Task directions: Among the records that follow, set down only the lines from the one containing "Reconstruct this image" to the one containing "COL = sc.collection", both included, exactly.

(Extracted data entries)
::::

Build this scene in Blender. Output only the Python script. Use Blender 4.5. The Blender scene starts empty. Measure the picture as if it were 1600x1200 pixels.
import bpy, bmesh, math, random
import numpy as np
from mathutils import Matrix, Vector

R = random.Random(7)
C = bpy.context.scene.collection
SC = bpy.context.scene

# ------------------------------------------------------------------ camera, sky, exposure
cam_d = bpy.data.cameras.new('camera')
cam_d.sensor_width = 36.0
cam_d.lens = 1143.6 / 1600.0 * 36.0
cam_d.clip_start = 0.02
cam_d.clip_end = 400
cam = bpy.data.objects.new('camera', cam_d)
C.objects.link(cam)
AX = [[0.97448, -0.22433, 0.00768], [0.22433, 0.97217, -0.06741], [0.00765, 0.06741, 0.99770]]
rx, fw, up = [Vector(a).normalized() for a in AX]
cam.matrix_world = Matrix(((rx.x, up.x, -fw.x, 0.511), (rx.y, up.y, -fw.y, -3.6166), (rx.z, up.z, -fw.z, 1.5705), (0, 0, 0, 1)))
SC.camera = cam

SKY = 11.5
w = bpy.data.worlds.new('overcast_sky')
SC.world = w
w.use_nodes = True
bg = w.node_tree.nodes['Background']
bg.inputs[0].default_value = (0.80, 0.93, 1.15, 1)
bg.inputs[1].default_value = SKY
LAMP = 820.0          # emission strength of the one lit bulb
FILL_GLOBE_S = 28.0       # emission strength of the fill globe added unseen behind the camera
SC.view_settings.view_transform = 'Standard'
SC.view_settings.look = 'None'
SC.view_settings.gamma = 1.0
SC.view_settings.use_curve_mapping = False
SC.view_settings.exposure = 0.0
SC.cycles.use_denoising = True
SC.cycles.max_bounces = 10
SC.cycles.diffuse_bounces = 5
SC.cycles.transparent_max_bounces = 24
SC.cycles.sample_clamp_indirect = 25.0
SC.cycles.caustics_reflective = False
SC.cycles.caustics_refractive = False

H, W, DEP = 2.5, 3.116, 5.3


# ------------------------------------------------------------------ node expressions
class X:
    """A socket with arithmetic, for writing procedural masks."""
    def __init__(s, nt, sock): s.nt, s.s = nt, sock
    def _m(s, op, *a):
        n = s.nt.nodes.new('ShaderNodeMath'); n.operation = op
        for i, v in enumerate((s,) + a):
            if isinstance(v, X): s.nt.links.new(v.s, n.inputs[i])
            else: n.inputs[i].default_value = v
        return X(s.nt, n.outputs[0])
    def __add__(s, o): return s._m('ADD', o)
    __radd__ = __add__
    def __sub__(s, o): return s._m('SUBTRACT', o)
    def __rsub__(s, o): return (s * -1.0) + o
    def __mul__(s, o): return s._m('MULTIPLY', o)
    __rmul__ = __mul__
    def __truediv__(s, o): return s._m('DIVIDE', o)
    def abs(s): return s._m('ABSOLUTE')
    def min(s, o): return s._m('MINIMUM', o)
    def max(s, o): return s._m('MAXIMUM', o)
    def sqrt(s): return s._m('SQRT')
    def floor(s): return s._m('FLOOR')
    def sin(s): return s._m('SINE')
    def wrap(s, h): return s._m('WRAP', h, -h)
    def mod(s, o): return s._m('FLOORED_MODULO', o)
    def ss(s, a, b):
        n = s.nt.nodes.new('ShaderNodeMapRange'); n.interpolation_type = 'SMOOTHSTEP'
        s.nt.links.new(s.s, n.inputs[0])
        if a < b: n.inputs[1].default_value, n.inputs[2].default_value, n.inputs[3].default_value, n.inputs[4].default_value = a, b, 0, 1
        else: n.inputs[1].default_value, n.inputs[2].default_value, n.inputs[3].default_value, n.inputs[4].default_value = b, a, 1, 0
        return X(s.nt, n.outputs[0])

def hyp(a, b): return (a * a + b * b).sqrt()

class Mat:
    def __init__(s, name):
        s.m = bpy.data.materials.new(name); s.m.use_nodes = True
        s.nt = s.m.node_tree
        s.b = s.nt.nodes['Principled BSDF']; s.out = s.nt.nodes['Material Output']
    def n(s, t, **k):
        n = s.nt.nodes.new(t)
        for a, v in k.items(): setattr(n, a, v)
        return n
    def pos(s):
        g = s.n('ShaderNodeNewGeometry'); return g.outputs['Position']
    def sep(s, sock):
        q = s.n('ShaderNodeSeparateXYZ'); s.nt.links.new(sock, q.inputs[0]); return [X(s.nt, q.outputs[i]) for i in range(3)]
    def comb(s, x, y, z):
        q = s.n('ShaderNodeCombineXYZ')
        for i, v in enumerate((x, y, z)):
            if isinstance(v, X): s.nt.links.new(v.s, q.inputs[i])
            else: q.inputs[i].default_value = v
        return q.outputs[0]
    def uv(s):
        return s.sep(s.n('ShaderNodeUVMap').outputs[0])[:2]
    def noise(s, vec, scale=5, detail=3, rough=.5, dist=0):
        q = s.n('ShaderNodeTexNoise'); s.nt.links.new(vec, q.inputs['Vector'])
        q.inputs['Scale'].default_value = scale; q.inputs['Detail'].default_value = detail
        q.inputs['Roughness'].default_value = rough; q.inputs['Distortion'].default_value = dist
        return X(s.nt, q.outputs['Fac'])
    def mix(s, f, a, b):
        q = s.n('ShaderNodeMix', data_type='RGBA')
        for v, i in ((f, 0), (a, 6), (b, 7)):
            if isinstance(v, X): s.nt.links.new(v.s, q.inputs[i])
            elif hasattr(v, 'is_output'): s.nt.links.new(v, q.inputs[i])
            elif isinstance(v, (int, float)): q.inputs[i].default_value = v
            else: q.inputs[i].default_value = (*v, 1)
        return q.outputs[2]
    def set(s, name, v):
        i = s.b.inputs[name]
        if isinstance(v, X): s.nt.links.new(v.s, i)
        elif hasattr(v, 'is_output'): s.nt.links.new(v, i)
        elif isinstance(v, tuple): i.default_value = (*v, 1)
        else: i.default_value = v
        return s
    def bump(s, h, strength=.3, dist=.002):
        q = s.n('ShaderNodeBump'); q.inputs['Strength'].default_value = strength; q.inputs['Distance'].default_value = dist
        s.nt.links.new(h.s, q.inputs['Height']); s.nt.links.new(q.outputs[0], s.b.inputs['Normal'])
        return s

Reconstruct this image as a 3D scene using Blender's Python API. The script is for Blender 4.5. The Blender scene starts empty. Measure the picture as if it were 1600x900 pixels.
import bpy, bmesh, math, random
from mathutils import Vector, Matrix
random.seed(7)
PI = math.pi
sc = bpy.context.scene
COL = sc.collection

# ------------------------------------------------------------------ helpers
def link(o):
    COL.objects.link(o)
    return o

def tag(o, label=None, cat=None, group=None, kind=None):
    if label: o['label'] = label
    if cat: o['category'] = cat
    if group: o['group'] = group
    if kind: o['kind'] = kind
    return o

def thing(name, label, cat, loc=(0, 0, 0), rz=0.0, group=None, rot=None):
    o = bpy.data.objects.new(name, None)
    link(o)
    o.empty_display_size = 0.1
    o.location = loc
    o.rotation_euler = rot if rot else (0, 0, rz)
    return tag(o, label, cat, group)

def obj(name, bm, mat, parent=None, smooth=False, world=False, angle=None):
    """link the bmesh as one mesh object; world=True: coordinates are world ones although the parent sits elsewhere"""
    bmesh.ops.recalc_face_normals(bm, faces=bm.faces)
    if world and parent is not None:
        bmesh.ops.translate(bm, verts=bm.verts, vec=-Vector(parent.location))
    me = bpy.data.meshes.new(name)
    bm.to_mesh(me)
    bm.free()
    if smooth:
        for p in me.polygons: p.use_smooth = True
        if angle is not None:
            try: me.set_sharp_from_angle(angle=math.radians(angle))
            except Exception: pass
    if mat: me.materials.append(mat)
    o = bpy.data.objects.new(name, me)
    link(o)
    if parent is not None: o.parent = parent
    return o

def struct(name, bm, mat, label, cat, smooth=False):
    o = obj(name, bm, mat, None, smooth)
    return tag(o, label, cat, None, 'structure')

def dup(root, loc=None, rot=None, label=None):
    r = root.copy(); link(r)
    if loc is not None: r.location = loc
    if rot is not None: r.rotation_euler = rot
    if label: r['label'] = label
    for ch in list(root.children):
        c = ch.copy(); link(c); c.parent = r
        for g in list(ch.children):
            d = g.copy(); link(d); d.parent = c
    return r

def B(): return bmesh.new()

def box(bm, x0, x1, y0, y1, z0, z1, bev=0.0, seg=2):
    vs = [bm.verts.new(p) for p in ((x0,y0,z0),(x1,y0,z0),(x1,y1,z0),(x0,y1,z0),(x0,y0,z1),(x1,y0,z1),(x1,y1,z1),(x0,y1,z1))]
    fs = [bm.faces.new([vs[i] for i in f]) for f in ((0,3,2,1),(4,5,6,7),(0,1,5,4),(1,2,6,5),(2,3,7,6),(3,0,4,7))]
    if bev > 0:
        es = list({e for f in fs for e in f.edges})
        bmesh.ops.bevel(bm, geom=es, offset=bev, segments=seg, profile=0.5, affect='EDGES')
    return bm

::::

Reply to the exercise:
Reconstruct this image as a 3D scene using Blender's Python API. The script is for Blender 4.5. The Blender scene starts empty. Measure the picture as if it were 1600x900 pixels.
import bpy, bmesh, math, random
from mathutils import Vector, Matrix
random.seed(7)
PI = math.pi
sc = bpy.context.scene
COL = sc.collection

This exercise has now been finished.